Кузнецов, увидев мой велосипед, восхитился:
— Чудо-машина!
Машина была новая, польская, очень красивая. Я сразу сказал:
— Бери, твоя будет!
Но как ее взять? Решили, что до следующего рейса ее сохранит Николай. Коле я подарил автомат, снял со своей шеи и надел на его. Клим Пацейко, редактор нашей газеты, сразу стал присматриваться к подарку, еще бы — чешский автомат, он особой формы и очень надежный. У Николая не было автомата, была винтовка, а у меня сначала был автомат «ППШ», я выменял его у летчика Малиновского за часы, а затем меня один партизан упросил отдать ему «ППШ» и дал мне свой, чешский. К нему было всего два диска патронов, но обладал он большой скорострельностью и, конечно, был высочайшего качества в точности всех частей, в прицеле. Колька мой автомат променял сразу на часы, и до сих пор они у него.
Самолет был спрятан в кустах. Выгребли из ящика под брюхом содержимое, я вполз, свернулся, прижав колени к подбородку, всунули мой красный ларчик и закрыли дверцу — я поместился.
Боже, как мало понадобилось места, чтобы вместиться человеку со всем, что он сделал за восемьсот сорок дней войны, чему было отдано столько сил и что требовало от тебя столько риска и самоотвержения!

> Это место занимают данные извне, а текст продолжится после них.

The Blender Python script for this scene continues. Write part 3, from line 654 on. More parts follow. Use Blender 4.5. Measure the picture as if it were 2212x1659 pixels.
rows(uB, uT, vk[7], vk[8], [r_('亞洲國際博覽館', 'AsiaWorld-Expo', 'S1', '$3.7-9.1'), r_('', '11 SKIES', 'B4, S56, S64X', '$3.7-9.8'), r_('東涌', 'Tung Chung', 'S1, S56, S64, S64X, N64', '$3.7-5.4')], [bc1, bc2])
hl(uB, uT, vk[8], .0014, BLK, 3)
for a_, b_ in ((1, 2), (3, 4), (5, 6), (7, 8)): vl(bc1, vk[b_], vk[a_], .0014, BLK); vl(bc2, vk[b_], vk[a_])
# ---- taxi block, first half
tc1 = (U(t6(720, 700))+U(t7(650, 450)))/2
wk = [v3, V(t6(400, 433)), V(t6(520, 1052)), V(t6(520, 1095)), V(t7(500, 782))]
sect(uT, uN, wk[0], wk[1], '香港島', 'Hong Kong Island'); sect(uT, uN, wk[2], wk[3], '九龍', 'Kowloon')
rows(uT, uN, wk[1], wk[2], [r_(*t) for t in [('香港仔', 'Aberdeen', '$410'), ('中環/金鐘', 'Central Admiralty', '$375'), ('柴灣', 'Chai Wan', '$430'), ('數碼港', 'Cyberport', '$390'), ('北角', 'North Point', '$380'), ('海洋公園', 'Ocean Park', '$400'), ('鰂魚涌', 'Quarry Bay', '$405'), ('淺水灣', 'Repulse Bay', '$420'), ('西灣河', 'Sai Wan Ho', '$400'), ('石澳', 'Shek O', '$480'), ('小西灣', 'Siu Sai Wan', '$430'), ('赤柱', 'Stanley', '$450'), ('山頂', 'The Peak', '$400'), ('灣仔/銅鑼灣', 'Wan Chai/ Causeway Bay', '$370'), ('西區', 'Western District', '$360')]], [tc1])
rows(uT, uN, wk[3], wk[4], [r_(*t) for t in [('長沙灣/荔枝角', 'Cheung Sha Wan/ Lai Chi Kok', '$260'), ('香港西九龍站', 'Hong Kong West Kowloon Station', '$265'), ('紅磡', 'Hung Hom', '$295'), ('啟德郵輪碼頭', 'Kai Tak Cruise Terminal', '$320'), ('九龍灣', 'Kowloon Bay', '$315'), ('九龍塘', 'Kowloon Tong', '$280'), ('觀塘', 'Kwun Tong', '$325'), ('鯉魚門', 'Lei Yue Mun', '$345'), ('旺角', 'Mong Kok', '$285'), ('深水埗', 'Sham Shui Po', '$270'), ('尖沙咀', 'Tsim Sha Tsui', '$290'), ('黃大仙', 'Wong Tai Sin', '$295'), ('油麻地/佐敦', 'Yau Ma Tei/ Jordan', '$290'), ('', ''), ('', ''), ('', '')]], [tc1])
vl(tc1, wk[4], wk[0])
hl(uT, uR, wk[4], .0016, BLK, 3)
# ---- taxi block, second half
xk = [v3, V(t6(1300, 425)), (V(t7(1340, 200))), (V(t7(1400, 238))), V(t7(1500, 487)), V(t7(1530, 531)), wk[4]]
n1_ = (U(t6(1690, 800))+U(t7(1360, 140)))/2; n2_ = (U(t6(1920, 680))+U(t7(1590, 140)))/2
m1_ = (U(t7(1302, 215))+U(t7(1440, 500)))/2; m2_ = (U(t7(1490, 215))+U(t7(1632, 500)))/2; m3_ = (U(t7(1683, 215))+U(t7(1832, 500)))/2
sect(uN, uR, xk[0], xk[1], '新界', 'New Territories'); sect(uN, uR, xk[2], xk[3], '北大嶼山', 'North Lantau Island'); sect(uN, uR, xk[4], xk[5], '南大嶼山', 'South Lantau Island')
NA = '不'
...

В этом железном склепе, задвинутым дюралевой дверцей мне предстояло пролежать несколько часов. Достаточно одной девятиграммовой дуре пробить дюраль, и я получу ее в свои объятия. Решил, что постараюсь заснуть, чтобы проснуться уже по ту сторону фронта.
Взялись подвешивать люльки. У самолета под крыльями две люльки, в каждую может поместиться лежа один человек, в них вложат по раненому. Раненые, Николай из кавэскадрона и еще один партизан с тяжелым ранением, уже ждали, грелись у тлеющего костра вместе с прислугой аэродрома.